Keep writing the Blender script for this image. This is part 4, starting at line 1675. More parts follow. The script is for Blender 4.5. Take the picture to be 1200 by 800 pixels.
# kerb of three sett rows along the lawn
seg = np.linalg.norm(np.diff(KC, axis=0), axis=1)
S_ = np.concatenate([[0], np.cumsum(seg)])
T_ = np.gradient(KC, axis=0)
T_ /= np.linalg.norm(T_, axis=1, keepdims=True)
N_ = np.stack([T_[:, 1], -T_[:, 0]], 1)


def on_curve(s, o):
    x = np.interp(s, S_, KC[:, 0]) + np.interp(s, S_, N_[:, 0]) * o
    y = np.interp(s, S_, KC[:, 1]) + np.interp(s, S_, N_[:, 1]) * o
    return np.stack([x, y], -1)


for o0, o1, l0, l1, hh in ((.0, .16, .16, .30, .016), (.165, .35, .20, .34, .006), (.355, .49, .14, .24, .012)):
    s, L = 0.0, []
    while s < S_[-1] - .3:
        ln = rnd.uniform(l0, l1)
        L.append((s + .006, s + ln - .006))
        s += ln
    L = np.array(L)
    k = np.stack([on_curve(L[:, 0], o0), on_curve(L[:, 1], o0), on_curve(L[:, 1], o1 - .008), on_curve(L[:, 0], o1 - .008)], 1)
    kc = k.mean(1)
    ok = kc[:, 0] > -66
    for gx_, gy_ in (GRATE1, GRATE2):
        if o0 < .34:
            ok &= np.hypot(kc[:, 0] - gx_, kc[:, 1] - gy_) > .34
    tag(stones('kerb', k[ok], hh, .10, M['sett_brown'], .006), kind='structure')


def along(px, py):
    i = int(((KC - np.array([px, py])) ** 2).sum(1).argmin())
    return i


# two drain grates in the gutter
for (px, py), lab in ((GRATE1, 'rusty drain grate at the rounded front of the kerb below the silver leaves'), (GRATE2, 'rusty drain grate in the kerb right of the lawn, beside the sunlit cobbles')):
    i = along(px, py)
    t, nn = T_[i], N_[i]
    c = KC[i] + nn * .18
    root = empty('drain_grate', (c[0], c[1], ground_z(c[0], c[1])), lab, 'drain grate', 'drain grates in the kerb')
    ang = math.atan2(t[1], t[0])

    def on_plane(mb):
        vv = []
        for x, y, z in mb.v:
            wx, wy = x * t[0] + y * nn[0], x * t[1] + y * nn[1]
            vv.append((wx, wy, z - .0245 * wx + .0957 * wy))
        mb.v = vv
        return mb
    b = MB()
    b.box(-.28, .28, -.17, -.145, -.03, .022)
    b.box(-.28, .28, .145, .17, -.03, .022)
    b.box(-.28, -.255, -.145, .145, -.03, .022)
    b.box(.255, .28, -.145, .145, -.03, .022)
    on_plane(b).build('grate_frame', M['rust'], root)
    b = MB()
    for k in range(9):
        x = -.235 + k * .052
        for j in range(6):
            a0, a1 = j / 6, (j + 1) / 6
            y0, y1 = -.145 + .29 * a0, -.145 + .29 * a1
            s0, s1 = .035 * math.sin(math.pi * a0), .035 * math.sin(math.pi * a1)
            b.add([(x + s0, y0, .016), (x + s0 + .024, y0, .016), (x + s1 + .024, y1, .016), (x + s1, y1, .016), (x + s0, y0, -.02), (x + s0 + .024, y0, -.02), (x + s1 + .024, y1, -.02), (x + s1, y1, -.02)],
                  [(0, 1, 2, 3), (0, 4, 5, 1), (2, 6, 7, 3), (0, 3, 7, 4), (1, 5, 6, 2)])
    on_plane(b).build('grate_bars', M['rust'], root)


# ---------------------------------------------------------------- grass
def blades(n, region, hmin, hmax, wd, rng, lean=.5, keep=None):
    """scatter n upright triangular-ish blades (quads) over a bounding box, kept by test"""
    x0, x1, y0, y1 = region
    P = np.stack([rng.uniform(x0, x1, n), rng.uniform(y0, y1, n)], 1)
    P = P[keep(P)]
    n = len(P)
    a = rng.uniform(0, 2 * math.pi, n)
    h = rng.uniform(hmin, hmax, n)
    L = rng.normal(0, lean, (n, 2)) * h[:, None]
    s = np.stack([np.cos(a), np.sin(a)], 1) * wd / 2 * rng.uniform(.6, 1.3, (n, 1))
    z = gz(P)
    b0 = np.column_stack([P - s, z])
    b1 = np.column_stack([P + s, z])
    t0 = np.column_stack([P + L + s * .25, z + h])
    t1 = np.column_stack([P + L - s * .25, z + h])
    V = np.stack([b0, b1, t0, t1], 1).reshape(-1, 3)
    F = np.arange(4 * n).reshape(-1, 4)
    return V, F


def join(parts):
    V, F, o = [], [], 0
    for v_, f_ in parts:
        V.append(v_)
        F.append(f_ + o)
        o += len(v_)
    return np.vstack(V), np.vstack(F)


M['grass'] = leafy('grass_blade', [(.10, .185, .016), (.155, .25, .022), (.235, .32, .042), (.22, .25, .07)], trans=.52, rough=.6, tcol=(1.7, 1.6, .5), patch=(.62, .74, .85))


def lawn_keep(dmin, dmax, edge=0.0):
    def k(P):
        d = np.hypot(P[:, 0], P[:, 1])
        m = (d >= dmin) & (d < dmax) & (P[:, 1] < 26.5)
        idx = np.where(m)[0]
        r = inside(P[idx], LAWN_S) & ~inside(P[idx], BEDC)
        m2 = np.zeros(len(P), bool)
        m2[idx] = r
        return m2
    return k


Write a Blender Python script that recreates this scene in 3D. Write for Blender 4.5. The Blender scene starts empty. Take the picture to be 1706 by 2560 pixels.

****************************************

Output the data above exactly, please, line for line.

Keep writing the Blender script for this image. This is part 4, starting at line 1675. More parts follow. The script is for Blender 4.5. Take the picture to be 1200 by 800 pixels.
# kerb of three sett rows along the lawn
seg = np.linalg.norm(np.diff(KC, axis=0), axis=1)
S_ = np.concatenate([[0], np.cumsum(seg)])
T_ = np.gradient(KC, axis=0)
T_ /= np.linalg.norm(T_, axis=1, keepdims=True)
N_ = np.stack([T_[:, 1], -T_[:, 0]], 1)


def on_curve(s, o):
    x = np.interp(s, S_, KC[:, 0]) + np.interp(s, S_, N_[:, 0]) * o
    y = np.interp(s, S_, KC[:, 1]) + np.interp(s, S_, N_[:, 1]) * o
    return np.stack([x, y], -1)


for o0, o1, l0, l1, hh in ((.0, .16, .16, .30, .016), (.165, .35, .20, .34, .006), (.355, .49, .14, .24, .012)):
    s, L = 0.0, []
    while s < S_[-1] - .3:
        ln = rnd.uniform(l0, l1)
        L.append((s + .006, s + ln - .006))
        s += ln
    L = np.array(L)
    k = np.stack([on_curve(L[:, 0], o0), on_curve(L[:, 1], o0), on_curve(L[:, 1], o1 - .008), on_curve(L[:, 0], o1 - .008)], 1)
    kc = k.mean(1)
    ok = kc[:, 0] > -66
    for gx_, gy_ in (GRATE1, GRATE2):
        if o0 < .34:
            ok &= np.hypot(kc[:, 0] - gx_, kc[:, 1] - gy_) > .34
    tag(stones('kerb', k[ok], hh, .10, M['sett_brown'], .006), kind='structure')


def along(px, py):
    i = int(((KC - np.array([px, py])) ** 2).sum(1).argmin())
    return i


# two drain grates in the gutter
for (px, py), lab in ((GRATE1, 'rusty drain grate at the rounded front of the kerb below the silver leaves'), (GRATE2, 'rusty drain grate in the kerb right of the lawn, beside the sunlit cobbles')):
    i = along(px, py)
    t, nn = T_[i], N_[i]
    c = KC[i] + nn * .18
    root = empty('drain_grate', (c[0], c[1], ground_z(c[0], c[1])), lab, 'drain grate', 'drain grates in the kerb')
    ang = math.atan2(t[1], t[0])

    def on_plane(mb):
        vv = []
        for x, y, z in mb.v:
            wx, wy = x * t[0] + y * nn[0], x * t[1] + y * nn[1]
            vv.append((wx, wy, z - .0245 * wx + .0957 * wy))
        mb.v = vv
        return mb
    b = MB()
    b.box(-.28, .28, -.17, -.145, -.03, .022)
    b.box(-.28, .28, .145, .17, -.03, .022)
    b.box(-.28, -.255, -.145, .145, -.03, .022)
    b.box(.255, .28, -.145, .145, -.03, .022)
    on_plane(b).build('grate_frame', M['rust'], root)
    b = MB()
    for k in range(9):
        x = -.235 + k * .052
        for j in range(6):
            a0, a1 = j / 6, (j + 1) / 6
            y0, y1 = -.145 + .29 * a0, -.145 + .29 * a1
            s0, s1 = .035 * math.sin(math.pi * a0), .035 * math.sin(math.pi * a1)
            b.add([(x + s0, y0, .016), (x + s0 + .024, y0, .016), (x + s1 + .024, y1, .016), (x + s1, y1, .016), (x + s0, y0, -.02), (x + s0 + .024, y0, -.02), (x + s1 + .024, y1, -.02), (x + s1, y1, -.02)],
                  [(0, 1, 2, 3), (0, 4, 5, 1), (2, 6, 7, 3), (0, 3, 7, 4), (1, 5, 6, 2)])
    on_plane(b).build('grate_bars', M['rust'], root)


# ---------------------------------------------------------------- grass
def blades(n, region, hmin, hmax, wd, rng, lean=.5, keep=None):
    """scatter n upright triangular-ish blades (quads) over a bounding box, kept by test"""
    x0, x1, y0, y1 = region
    P = np.stack([rng.uniform(x0, x1, n), rng.uniform(y0, y1, n)], 1)
    P = P[keep(P)]
    n = len(P)
    a = rng.uniform(0, 2 * math.pi, n)
    h = rng.uniform(hmin, hmax, n)
    L = rng.normal(0, lean, (n, 2)) * h[:, None]
    s = np.stack([np.cos(a), np.sin(a)], 1) * wd / 2 * rng.uniform(.6, 1.3, (n, 1))
    z = gz(P)
    b0 = np.column_stack([P - s, z])
    b1 = np.column_stack([P + s, z])
    t0 = np.column_stack([P + L + s * .25, z + h])
    t1 = np.column_stack([P + L - s * .25, z + h])
    V = np.stack([b0, b1, t0, t1], 1).reshape(-1, 3)
    F = np.arange(4 * n).reshape(-1, 4)
    return V, F


def join(parts):
    V, F, o = [], [], 0
    for v_, f_ in parts:
        V.append(v_)
        F.append(f_ + o)
        o += len(v_)
    return np.vstack(V), np.vstack(F)


M['grass'] = leafy('grass_blade', [(.10, .185, .016), (.155, .25, .022), (.235, .32, .042), (.22, .25, .07)], trans=.52, rough=.6, tcol=(1.7, 1.6, .5), patch=(.62, .74, .85))


def lawn_keep(dmin, dmax, edge=0.0):
    def k(P):
        d = np.hypot(P[:, 0], P[:, 1])
        m = (d >= dmin) & (d < dmax) & (P[:, 1] < 26.5)
        idx = np.where(m)[0]
        r = inside(P[idx], LAWN_S) & ~inside(P[idx], BEDC)
        m2 = np.zeros(len(P), bool)
        m2[idx] = r
        return m2
    return k


Write a Blender Python script that recreates this scene in 3D. Write for Blender 4.5. The Blender scene starts empty. Take the picture to be 1706 by 2560 pixels.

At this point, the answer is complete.